Abstract factors in English diphthong raising in a Mississippi dialect
American Raising is one version of English Diphthong Raising, the pattern of higher diphthongs before voiceless consonants which reappears in many times and places around the English-speaking world when a concrete phonetic precursor spawns an abstract phonological pattern. Research on the concrete-to-abstract transition has focused on whether Raising is conditioned by concrete surface voicing or abstract underlying voicing of flapped-/t/ (wríter^ vs. ríder). Here, an under-studied Raising variety illustrates additional abstract conditioning by prosody (cýpress^ vs. Báikàl_) and morphology (Fìghtólogy^ vs. phỳtólogy).
Some theories hold that a freshly-phonologized pattern is phonetically conditioned, becoming more-abstractly conditioned over time; if so, Raising should add conditions in the order phonetics--prosody--morphology. Alternatively, the precursor might already be abstractly conditioned; if so, that conditioning should be seen in the unphonologized residue of the precursor.

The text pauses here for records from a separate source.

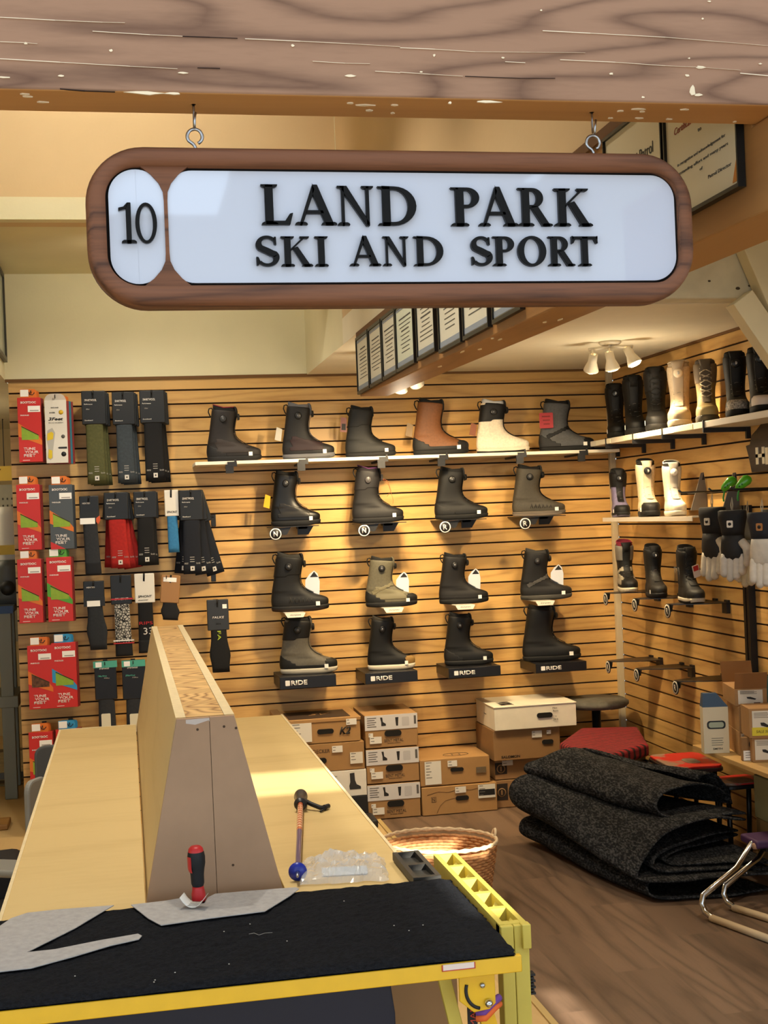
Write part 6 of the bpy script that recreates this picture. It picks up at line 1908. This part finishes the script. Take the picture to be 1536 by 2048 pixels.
t = thing('fitting_bench', 'low bench with red striped cushion and black tube legs near the corner', 'bench', (2.38, 6.85, 0), R_(-4))
cq = [atZ(px, py, .415) for px, py in ((1119, 1484), (1160, 1455), (1276, 1452), (1297, 1486), (1185, 1520))]
M_ = Matrix.Rotation(R_(4), 4, 'Z')
cq = [M_ @ (Vector((p.x, p.y, 0)) - Vector((2.38, 6.85, 0))) for p in cq]
MB().prism([(p.x, p.y) for p in cq], .345, .415, 0, 'XY', bevel=.02, seg=4).build('cushion', REDF, t)
MB().prism([(p.x * .95, p.y * .95) for p in cq], .325, .346, 0, 'XY').build('seat_pan', TUBE, t)
for p in (cq[0], cq[2], cq[3], cq[4]):
    o = Vector((p.x, p.y, 0))
    MB().tube([(p.x * .82, p.y * .82, .33), (p.x * .98, p.y * .98, .315), (p.x * 1.04, p.y * 1.04, .27), (p.x * 1.04, p.y * 1.04, .0)], .012, 0, 10).build('leg', TUBE, t)
MB().box((.0, -.10, .12), (.13, .16, .32), bevel=.01).build('red_under_panel', mat('#8a1214', .6), t)
t = thing('round_stool', 'round grey-topped stool in the corner behind the red striped bench', 'stool', (2.57, 7.13, 0))
MB().lathe([(0, .50), (.17, .50), (.185, .515), (.185, .53), (.16, .545), (0, .55)], 0, 28, cap=False).build('seat', mat('#5a564c', .8, var=.2, vscale=30), t)
MB().lathe([(.025, 0.0), (.025, .50)], 0, 16).build('post', TUBE, t)
MB().lathe([(0, 0), (.16, 0), (.16, .012), (.03, .03), (0, .03)], 0, 24, cap=False).build('base', TUBE, t)


def scuffed_red(seed):
    m = bpy.data.materials.new('scuffed_red_top'); m.use_nodes = True
    nt = m.node_tree; N, Lk = nt.nodes, nt.links; bs = N['Principled BSDF']; bs.inputs['Roughness'].default_value = .45
    tc = N.new('ShaderNodeTexCoord'); nz = N.new('ShaderNodeTexNoise'); nz.inputs['Scale'].default_value = 5 + seed; nz.inputs['Detail'].default_value = 5
    Lk.new(tc.outputs['Object'], nz.inputs['Vector'])
    cr = N.new('ShaderNodeValToRGB'); e = cr.color_ramp.elements; e[0].position = .52; e[0].color = lin('#b52119'); e[1].position = .58; e[1].color = lin('#8a6f5c')
    Lk.new(nz.outputs[0], cr.inputs[0]); Lk.new(cr.outputs[0], bs.inputs['Base Color'])
    return m


for i, (lab, x, y, z, w, d, rz) in enumerate((('scuffed red boot-fitting stool beside the red striped bench', 2.585, 5.96, .40, .125, .18, -4), ('scuffed red boot-fitting stool nearest the wooden wall shelf', 2.70, 5.64, .36, .10, .085, 2))):
    t = thing('fitting_stool', lab, 'stool', (x, y, 0), R_(rz), 'red fitting stools')
    MB().prism(rrect(-w, -d, w, d, .04, 5), z - .012, z, 0, 'XY', bevel=.003).build('top_panel', scuffed_red(i), t)
    MB().prism(rrect(-w - .006, -d - .006, w + .006, d + .006, .045, 5), z - .03, z - .012, 0, 'XY', bevel=.004).build('rim', TUBE, t)
    MB().prism(rrect(-.06 if i else -.02, -.10, .05, .02, .03, 4), z, z + .0012, 0, 'XY').build('worn_patch', mat('#7d6a56', .7, var=.3, vscale=40), t)
    for sx in (-1, 1):
        for sy in (-1, 1):
            MB().tube([(sx * (w - .03), sy * (d - .05), z - .03), (sx * (w - .02), sy * (d - .02), 0)], .012, 0, 8).build('leg', TUBE, t)

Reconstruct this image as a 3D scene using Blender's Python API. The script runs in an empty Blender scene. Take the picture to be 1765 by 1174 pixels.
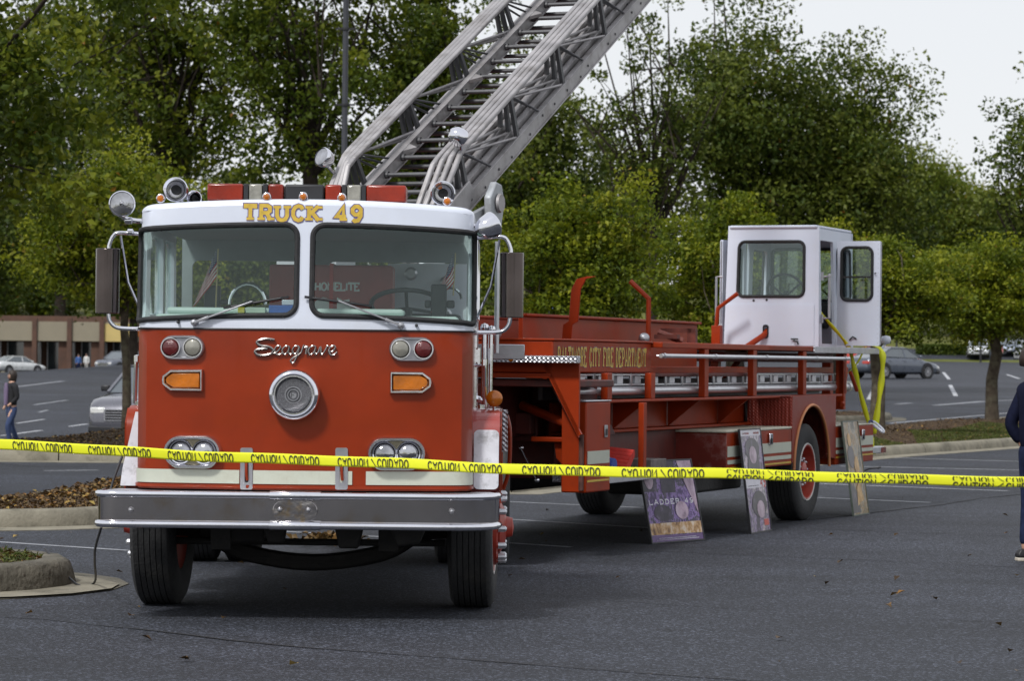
import bpy, bmesh, math, random
import numpy as np
from mathutils import Vector, Matrix, geometry

# ------------------------------------------------------------------ camera, sky, sun, exposure
SC = bpy.context.scene
COL = SC.collection
R = math.radians
cam_d = bpy.data.cameras.new('camera'); cam = bpy.data.objects.new('camera', cam_d); COL.objects.link(cam)
cam_d.sensor_width = 36.0; cam_d.lens = 36.0 * 5000 / 1765
cam_d.clip_start = 0.5; cam_d.clip_end = 3000
cam.matrix_world = Matrix.Translation((0, 0, 1.6)) @ Matrix.Rotation(R(90.374), 4, 'X') @ Matrix.Rotation(R(0.6), 4, 'Z')
cam_d.dof.use_dof = True; cam_d.dof.focus_distance = 18.6; cam_d.dof.aperture_fstop = 7.0
SC.camera = cam

SUN_EL, SUN_AZ = 50, 212      # azimuth measured so that the sun stands behind the camera's left shoulder
w = bpy.data.worlds.new('World'); SC.world = w; w.use_nodes = True
nt = w.node_tree; nt.nodes.clear()
wo = nt.nodes.new('ShaderNodeOutputWorld'); bg = nt.nodes.new('ShaderNodeBackground')
sky = nt.nodes.new('ShaderNodeTexSky'); sky.sky_type = 'NISHITA'; sky.sun_disc = False
sky.sun_elevation = R(SUN_EL); sky.sun_rotation = R(SUN_AZ)
tc = nt.nodes.new('ShaderNodeTexCoord'); sx = nt.nodes.new('ShaderNodeSeparateXYZ')
nz = nt.nodes.new('ShaderNodeTexNoise'); nz.inputs['Scale'].default_value = 2.2; nz.inputs['Detail'].default_value = 5
rp = nt.nodes.new('ShaderNodeValToRGB')       # overcast: brighter towards the zenith
rp.color_ramp.elements[0].position = 0.0; rp.color_ramp.elements[0].color = (7.5, 7.6, 7.8, 1)
rp.color_ramp.elements[1].position = 1.0; rp.color_ramp.elements[1].color = (7.2, 7.45, 8.1, 1)
ma = nt.nodes.new('ShaderNodeMath'); ma.operation = 'MULTIPLY_ADD'; ma.inputs[1].default_value = 0.6; ma.inputs[2].default_value = -0.30
ad = nt.nodes.new('ShaderNodeMath'); ad.operation = 'ADD'
mx = nt.nodes.new('ShaderNodeMix'); mx.data_type = 'RGBA'; mx.inputs[0].default_value = 0.9
L = nt.links.new
L(tc.outputs['Generated'], sx.inputs[0]); L(tc.outputs['Generated'], nz.inputs['Vector'])
L(nz.outputs['Fac'], ma.inputs[0]); L(sx.outputs['Z'], ad.inputs[0]); L(ma.outputs[0], ad.inputs[1]); L(ad.outputs[0], rp.inputs[0])
L(sky.outputs[0], mx.inputs[6]); L(rp.outputs[0], mx.inputs[7]); L(mx.outputs[2], bg.inputs[0]); L(bg.outputs[0], wo.inputs[0])
bg.inputs[1].default_value = 0.1
sd = bpy.data.lights.new('sun', 'SUN'); sd.energy = 2.5; sd.angle = R(9); sd.color = (1, .985, .965)
so = bpy.data.objects.new('sun', sd); COL.objects.link(so)
_d = Vector((math.sin(R(SUN_AZ)) * math.cos(R(SUN_EL)), math.cos(R(SUN_AZ)) * math.cos(R(SUN_EL)), math.sin(R(SUN_EL))))
so.rotation_euler = _d.to_track_quat('Z', 'Y').to_euler()
SC.view_settings.view_transform = 'Standard'; SC.view_settings.look = 'None'
SC.view_settings.exposure = 0.25; SC.view_settings.gamma = 1.0; SC.view_settings.use_curve_mapping = False

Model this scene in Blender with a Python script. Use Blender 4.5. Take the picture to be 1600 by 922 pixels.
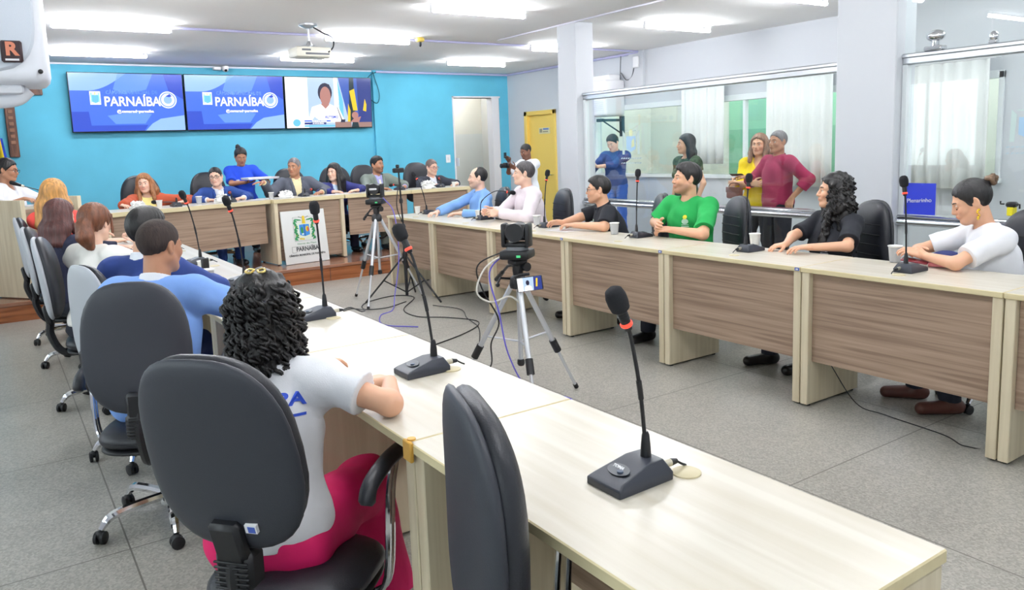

Incorporating more abstract factors into studies of American Raising may therefore significantly benefit the theory of phonologization in general.
Session abstract: American Raising
On-going work by various researchers finds that the raising of the diphthong /aɪ/ to [ʌɪ] before voiceless consonants is becoming widespread in the US, occurring in many communities in different locales (e.g. Fort Wayne, Berkson et al. 2017; Kansas City, Strelluf 2018). In U.S. varieties of English that display /aɪ/-raising, the raising generally occurs in the absence of concomitant /aʊ/-raising: we refer to this as American Raising, thereby distinguishing it from Canadian Raising. The recent emergence of American Raising in multiple, distinct locales makes it increasingly possible to document its origins and spread. This panel brings together phonologists, phoneticians and sociolinguists to address formal and sociolinguistic aspects of American Raising in different locales. Formal aspects include questions about which words/environments are the first to raise and how raising spreads to other words/environments. Social aspects include questions on how it spreads through social networks and the matter of what raising indexes.